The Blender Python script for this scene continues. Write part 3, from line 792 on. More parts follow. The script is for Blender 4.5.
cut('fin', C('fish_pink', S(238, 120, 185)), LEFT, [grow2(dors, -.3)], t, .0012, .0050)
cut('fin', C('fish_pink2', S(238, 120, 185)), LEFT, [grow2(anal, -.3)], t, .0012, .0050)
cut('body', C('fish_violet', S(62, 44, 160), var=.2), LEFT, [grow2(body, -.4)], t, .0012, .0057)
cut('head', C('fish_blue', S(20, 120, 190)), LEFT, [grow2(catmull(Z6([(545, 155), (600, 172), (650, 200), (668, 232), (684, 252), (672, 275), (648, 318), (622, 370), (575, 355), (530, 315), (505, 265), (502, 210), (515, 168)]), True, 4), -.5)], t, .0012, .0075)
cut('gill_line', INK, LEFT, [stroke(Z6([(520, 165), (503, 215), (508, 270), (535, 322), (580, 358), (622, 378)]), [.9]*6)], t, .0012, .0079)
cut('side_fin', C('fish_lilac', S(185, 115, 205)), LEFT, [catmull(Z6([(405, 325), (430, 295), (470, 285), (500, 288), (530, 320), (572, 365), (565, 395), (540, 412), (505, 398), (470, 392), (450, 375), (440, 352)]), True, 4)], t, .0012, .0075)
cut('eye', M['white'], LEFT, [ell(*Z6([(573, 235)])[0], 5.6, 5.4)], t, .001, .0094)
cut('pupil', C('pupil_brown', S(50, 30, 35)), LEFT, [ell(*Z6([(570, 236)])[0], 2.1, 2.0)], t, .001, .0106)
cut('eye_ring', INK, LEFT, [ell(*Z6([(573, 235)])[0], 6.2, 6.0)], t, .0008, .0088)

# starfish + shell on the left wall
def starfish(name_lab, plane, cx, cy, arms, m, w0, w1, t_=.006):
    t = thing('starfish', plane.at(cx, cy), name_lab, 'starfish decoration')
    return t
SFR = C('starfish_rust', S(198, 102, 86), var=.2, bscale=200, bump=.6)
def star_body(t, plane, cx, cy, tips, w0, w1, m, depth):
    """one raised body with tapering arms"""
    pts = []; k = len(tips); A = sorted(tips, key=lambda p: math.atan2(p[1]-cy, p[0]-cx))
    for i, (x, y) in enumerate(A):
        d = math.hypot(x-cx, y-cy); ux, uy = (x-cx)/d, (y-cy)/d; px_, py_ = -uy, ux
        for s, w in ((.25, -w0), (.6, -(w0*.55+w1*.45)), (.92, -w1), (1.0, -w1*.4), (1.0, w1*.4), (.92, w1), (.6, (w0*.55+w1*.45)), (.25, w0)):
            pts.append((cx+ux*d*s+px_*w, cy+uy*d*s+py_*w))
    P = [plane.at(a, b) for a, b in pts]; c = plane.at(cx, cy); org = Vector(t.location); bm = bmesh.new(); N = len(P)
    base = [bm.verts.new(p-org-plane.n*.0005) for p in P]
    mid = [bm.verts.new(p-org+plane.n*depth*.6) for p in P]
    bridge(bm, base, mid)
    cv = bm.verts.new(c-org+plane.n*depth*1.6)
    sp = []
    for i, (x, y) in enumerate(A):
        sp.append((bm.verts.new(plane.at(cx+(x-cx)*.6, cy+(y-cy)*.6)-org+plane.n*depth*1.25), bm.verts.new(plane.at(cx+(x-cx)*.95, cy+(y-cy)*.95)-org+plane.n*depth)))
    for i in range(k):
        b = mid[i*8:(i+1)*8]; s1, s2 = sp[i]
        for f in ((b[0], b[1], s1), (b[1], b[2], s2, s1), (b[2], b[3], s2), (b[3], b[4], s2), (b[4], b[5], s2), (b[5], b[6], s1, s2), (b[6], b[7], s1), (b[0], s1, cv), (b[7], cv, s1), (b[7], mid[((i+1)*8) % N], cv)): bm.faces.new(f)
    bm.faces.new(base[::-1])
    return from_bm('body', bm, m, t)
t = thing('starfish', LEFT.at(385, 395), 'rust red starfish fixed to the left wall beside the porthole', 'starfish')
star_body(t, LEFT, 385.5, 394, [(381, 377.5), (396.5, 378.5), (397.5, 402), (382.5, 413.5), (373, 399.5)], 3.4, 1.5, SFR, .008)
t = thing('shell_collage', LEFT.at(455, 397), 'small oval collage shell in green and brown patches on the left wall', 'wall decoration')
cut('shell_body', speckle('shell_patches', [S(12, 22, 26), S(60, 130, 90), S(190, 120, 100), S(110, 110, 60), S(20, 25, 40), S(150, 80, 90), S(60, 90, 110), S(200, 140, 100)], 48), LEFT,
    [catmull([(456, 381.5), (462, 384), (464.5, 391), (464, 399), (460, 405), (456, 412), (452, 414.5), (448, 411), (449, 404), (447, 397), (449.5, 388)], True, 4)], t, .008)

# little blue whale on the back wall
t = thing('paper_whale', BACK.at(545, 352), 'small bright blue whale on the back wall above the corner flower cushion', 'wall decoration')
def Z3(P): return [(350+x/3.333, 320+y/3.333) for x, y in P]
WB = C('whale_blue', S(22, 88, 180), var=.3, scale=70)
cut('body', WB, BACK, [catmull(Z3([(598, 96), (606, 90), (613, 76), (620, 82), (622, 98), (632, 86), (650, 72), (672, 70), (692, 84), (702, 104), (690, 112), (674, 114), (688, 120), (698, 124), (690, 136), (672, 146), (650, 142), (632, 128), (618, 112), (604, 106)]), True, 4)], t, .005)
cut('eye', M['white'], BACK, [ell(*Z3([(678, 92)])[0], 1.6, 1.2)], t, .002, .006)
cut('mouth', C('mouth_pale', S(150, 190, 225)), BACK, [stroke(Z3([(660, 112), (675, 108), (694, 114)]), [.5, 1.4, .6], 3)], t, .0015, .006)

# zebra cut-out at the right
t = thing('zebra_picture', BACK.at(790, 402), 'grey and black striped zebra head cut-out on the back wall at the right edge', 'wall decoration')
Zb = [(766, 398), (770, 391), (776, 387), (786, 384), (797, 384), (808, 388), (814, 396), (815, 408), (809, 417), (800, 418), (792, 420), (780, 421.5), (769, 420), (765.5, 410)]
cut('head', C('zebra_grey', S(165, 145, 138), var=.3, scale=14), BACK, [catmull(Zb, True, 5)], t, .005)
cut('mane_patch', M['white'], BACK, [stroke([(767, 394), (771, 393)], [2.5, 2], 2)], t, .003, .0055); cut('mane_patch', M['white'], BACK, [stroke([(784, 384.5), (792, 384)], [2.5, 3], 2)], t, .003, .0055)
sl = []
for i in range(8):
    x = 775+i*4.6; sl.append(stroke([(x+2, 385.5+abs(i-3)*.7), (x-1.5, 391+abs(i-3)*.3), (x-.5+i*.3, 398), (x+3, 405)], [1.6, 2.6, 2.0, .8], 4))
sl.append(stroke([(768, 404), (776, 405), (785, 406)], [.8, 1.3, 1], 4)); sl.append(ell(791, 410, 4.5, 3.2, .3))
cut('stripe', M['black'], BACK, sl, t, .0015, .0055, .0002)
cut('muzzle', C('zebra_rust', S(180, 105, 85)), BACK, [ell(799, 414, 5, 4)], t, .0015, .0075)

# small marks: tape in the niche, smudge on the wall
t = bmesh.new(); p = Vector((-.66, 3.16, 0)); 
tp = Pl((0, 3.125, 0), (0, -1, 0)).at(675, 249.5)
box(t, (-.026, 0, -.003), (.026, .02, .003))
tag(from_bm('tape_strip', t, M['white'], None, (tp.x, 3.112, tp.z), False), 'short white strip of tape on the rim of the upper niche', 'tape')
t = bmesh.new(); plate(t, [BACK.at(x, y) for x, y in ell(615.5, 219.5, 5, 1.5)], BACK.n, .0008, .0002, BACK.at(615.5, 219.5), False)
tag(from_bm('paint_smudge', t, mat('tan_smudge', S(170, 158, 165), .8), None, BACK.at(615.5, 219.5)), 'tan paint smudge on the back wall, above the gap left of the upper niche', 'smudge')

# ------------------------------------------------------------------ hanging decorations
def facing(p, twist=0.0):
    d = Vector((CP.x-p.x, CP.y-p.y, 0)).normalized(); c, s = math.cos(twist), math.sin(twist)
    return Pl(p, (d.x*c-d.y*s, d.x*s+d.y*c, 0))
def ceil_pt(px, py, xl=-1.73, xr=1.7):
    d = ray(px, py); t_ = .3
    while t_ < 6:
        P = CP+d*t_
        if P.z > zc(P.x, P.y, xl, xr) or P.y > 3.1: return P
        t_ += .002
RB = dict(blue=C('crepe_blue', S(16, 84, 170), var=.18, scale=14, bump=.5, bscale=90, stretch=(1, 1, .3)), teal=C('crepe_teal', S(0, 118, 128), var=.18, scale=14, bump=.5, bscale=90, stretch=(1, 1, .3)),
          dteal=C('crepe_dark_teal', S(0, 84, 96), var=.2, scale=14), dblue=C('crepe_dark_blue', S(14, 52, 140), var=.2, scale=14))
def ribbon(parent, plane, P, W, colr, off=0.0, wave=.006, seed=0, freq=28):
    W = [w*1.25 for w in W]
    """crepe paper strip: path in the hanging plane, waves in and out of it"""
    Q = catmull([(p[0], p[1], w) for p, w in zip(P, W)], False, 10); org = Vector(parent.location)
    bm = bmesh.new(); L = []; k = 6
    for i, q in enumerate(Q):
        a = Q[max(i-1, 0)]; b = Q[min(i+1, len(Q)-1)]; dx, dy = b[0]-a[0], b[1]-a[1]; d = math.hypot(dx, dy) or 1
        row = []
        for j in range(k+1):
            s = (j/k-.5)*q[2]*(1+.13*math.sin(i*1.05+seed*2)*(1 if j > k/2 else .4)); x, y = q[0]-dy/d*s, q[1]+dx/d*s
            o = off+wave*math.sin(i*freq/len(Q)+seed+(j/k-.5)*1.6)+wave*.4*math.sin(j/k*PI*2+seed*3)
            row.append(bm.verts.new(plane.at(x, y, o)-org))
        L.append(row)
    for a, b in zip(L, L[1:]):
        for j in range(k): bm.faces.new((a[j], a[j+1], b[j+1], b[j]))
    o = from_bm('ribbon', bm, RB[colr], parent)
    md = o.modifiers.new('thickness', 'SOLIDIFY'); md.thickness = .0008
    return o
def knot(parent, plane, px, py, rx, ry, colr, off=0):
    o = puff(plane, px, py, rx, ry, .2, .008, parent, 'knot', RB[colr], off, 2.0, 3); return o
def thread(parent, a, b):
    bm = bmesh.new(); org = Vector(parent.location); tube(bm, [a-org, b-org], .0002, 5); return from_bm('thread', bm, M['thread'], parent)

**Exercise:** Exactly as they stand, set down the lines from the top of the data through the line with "t, .0008, .0088)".

**Full answer:**
The Blender Python script for this scene continues. Write part 3, from line 792 on. More parts follow. The script is for Blender 4.5.
cut('fin', C('fish_pink', S(238, 120, 185)), LEFT, [grow2(dors, -.3)], t, .0012, .0050)
cut('fin', C('fish_pink2', S(238, 120, 185)), LEFT, [grow2(anal, -.3)], t, .0012, .0050)
cut('body', C('fish_violet', S(62, 44, 160), var=.2), LEFT, [grow2(body, -.4)], t, .0012, .0057)
cut('head', C('fish_blue', S(20, 120, 190)), LEFT, [grow2(catmull(Z6([(545, 155), (600, 172), (650, 200), (668, 232), (684, 252), (672, 275), (648, 318), (622, 370), (575, 355), (530, 315), (505, 265), (502, 210), (515, 168)]), True, 4), -.5)], t, .0012, .0075)
cut('gill_line', INK, LEFT, [stroke(Z6([(520, 165), (503, 215), (508, 270), (535, 322), (580, 358), (622, 378)]), [.9]*6)], t, .0012, .0079)
cut('side_fin', C('fish_lilac', S(185, 115, 205)), LEFT, [catmull(Z6([(405, 325), (430, 295), (470, 285), (500, 288), (530, 320), (572, 365), (565, 395), (540, 412), (505, 398), (470, 392), (450, 375), (440, 352)]), True, 4)], t, .0012, .0075)
cut('eye', M['white'], LEFT, [ell(*Z6([(573, 235)])[0], 5.6, 5.4)], t, .001, .0094)
cut('pupil', C('pupil_brown', S(50, 30, 35)), LEFT, [ell(*Z6([(570, 236)])[0], 2.1, 2.0)], t, .001, .0106)
cut('eye_ring', INK, LEFT, [ell(*Z6([(573, 235)])[0], 6.2, 6.0)], t, .0008, .0088)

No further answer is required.